The use of porous carrier and coating sorbents in stir bar sorptive extraction (SBSE) contributes to the improvement of extraction efficiency and dynamics. Herein, porous nickel foam (NF) with large surface area and magnetic property was used as the carrier of stir bar. NF was added into the mixture of graphene oxide (GO) and reducing agent, and reduced graphene oxide (RGO) coating was obtained on the surface of NF substrate by in situ hydrothermal reduction. The characterization results of Fourier transform infrared spectroscopy, X-ray power-diffraction and scanning electron microscope showed that GO was partially reduced into RGO, and the RGO coating was uniformly loaded on the NF surface. The obtained RGO-NF composite was used as the stir bar coating for the analysis of six benzotriazole (BZTs) UV absorbents.
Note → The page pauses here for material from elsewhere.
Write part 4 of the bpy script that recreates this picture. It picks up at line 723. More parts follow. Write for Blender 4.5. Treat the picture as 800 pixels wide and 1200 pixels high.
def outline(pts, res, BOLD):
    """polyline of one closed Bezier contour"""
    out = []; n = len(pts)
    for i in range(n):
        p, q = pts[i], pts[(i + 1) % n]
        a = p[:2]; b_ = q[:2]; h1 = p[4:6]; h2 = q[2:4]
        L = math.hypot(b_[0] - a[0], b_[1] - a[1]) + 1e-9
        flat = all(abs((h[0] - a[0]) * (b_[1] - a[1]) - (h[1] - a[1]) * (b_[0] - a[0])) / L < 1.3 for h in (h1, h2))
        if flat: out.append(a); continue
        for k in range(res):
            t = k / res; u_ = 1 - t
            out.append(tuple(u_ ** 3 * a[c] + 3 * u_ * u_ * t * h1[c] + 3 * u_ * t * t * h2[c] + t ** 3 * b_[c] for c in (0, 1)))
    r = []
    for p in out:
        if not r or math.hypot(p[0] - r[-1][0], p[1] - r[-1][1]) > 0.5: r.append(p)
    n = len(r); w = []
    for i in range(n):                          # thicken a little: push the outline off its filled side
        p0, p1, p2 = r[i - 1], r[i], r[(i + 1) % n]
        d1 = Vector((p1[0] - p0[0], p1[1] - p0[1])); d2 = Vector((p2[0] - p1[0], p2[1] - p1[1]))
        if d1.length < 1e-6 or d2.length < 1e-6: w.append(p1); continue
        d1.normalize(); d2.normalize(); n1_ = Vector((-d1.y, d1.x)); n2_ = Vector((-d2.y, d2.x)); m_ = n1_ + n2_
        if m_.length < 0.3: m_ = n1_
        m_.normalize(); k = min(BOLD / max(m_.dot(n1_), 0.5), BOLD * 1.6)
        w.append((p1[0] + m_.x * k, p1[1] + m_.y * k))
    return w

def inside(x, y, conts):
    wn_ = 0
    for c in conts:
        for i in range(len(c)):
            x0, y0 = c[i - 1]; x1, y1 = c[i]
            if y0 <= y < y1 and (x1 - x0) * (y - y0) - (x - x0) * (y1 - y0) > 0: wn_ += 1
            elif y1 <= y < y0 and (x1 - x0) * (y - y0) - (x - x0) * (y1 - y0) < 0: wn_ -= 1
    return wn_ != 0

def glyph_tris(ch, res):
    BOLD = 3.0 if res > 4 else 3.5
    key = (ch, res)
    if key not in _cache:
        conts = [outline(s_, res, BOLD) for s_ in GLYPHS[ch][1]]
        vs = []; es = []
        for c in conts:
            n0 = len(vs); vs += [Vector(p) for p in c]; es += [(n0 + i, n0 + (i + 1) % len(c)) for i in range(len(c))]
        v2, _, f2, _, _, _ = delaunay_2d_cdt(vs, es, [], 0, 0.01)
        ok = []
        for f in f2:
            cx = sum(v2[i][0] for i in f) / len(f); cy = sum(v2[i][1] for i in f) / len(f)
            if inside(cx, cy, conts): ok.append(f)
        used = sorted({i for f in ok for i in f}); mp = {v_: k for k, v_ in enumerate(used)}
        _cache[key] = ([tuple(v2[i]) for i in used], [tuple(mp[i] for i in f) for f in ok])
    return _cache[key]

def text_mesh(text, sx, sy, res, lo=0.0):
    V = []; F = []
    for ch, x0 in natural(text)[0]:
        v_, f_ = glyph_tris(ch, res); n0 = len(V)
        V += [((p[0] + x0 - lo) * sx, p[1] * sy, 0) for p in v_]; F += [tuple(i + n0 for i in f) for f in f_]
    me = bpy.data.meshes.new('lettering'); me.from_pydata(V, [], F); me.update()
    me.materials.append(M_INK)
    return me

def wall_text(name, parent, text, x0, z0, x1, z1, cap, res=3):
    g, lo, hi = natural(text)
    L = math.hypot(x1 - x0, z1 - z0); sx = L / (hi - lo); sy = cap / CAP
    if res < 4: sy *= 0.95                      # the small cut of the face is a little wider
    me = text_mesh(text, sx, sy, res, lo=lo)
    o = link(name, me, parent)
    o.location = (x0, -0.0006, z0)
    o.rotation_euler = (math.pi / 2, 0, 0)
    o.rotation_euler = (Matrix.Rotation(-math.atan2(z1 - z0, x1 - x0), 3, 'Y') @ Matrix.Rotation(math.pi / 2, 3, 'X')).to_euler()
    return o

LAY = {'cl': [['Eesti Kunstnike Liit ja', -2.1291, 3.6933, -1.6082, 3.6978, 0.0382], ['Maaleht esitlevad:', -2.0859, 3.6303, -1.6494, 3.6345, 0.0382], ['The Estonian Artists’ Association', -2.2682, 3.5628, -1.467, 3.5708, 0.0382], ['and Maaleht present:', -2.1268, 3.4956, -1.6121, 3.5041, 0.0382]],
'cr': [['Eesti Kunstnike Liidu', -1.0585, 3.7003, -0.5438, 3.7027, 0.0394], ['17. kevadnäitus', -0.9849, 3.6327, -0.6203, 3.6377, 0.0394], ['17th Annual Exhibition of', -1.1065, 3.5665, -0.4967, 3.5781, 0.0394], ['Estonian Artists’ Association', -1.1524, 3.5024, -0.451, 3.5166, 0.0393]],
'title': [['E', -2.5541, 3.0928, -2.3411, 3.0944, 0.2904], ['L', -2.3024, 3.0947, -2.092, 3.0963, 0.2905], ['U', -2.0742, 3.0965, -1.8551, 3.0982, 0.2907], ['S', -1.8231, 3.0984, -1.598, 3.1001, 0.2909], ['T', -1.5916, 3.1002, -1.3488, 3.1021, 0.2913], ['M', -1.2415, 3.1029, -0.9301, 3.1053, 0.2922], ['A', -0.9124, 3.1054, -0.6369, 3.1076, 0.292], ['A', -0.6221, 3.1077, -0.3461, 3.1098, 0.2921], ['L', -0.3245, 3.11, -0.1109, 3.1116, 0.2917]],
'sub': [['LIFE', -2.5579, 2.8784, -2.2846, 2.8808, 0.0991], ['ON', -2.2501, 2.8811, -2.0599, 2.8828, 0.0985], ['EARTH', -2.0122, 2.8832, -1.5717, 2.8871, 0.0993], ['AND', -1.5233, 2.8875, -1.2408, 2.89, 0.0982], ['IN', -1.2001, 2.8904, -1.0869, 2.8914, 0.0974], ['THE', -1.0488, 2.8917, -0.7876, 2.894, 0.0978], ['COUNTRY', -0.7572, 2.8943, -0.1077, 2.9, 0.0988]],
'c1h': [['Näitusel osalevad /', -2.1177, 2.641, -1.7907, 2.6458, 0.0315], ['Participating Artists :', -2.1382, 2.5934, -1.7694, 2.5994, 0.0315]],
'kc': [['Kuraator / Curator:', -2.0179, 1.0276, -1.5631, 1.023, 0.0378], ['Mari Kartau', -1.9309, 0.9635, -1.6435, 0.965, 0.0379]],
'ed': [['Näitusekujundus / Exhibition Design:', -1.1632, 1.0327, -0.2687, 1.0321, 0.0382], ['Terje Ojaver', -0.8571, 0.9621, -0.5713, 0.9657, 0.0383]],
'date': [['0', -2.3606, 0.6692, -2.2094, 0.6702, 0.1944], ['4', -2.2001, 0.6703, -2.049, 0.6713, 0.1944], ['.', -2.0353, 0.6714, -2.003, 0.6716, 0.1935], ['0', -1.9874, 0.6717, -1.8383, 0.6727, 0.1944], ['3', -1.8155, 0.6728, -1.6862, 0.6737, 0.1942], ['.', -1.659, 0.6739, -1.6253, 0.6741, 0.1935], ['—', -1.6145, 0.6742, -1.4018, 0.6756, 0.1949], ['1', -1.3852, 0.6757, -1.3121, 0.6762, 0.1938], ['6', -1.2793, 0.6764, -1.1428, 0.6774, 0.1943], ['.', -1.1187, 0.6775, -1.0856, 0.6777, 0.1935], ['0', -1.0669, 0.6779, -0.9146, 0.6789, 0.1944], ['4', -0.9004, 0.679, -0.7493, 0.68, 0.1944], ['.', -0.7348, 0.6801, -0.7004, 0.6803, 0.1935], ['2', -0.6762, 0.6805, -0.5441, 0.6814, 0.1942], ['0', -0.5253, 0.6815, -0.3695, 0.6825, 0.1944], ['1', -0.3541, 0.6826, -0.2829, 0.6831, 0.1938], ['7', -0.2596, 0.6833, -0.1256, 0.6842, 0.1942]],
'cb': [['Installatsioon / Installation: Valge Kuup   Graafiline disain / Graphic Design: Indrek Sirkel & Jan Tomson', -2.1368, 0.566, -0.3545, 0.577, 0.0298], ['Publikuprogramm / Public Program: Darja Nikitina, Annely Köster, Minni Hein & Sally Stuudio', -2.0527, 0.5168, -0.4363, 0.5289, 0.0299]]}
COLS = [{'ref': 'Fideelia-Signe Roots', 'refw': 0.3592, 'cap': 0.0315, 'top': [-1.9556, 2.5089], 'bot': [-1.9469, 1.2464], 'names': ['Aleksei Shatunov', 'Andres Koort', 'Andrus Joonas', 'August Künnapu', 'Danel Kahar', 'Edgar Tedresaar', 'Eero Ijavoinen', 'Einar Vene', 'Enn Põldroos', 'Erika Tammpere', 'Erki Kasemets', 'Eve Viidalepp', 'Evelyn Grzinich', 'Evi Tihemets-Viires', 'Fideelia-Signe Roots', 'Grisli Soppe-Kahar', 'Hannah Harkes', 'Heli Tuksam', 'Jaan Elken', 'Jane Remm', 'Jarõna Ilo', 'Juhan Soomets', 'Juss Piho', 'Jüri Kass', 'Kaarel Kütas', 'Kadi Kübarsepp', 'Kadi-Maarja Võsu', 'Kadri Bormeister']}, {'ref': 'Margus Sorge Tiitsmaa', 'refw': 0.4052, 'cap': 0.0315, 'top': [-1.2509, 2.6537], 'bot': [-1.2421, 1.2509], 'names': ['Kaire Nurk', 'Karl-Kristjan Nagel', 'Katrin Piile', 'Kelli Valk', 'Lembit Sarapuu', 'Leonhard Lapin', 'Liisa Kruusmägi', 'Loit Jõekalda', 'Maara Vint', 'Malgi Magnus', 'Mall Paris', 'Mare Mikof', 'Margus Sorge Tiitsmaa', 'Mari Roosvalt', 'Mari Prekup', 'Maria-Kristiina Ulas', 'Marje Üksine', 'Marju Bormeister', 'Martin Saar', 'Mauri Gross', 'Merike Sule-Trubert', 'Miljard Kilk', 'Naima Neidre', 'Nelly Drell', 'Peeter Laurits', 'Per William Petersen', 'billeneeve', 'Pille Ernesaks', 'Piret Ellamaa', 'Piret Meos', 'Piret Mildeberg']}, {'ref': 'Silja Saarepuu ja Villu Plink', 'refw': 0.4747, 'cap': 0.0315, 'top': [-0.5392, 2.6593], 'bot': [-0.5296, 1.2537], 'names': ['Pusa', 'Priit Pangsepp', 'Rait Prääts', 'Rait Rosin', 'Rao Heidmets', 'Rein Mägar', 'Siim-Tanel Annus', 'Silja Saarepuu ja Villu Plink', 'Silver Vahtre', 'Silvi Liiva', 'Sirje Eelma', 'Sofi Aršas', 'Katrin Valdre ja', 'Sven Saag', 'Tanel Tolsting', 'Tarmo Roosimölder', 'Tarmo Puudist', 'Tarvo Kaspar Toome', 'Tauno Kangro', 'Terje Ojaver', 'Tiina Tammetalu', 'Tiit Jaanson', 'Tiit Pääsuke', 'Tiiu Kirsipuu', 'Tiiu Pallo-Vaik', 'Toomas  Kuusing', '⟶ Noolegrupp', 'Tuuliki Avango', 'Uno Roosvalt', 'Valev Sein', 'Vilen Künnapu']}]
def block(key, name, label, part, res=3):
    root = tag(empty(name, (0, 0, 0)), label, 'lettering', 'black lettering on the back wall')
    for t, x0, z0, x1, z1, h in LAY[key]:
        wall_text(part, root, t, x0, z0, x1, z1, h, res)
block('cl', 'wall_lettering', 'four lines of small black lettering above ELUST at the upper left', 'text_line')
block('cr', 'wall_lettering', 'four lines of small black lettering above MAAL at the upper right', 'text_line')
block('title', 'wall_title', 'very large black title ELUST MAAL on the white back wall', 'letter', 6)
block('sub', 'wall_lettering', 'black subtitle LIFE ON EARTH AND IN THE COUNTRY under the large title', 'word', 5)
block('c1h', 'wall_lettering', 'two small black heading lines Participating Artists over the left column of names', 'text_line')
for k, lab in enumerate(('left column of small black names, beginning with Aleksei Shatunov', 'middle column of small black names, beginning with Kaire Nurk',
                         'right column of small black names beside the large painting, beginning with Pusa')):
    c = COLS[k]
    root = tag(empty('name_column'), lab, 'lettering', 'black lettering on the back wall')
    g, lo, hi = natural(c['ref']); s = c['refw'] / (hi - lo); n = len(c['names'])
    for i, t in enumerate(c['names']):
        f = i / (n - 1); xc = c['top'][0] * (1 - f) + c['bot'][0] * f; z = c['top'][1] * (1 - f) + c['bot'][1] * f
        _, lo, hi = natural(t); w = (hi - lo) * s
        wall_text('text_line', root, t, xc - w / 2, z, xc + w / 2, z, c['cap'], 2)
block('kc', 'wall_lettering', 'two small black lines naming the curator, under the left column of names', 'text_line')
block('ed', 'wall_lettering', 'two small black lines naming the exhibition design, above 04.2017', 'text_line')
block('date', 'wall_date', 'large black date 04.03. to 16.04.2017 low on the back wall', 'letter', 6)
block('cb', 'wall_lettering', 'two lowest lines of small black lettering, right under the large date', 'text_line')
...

The extraction efficiency was between 48 and 64% for six BZTs. RGO-NF stir bar exhibited faster adsorption/desorption kinetics than commercial polydimethylsiloxane coated stir bar (50 min vs 120/360 min) due to its porous structure and large specific surface area. On this basis, a method of RGO-NF coated stir bar sorptive extraction combined with high performance liquid chromatography (HPLC)-DAD was established for the determination of six BZTs. Under the optimized conditions, the limits of detection were 0.33-0.50 mu g/L for six target BZTs, and the linear range was 1-100 mu g/L. The proposed method merits good ability to resist matrix and was used to analyze six BZTs in environmental water samples. The recoveries of target BZTs were obtained within 83.0-112% in the spiked East Lake water and 97.0-111% in the spiked Yangtze River water, respectively.

Automated summary

Utilizing porous nickel foam as carrier, a stir bar coated with reduced graphene oxide was successfully prepared for improved extraction efficiency of benzotriazole compounds. A new analytical method combining SBSE and HPLC-DAD was established with low detection limits and a wide linear range for the determination of benzotriazole compounds in environmental water samples.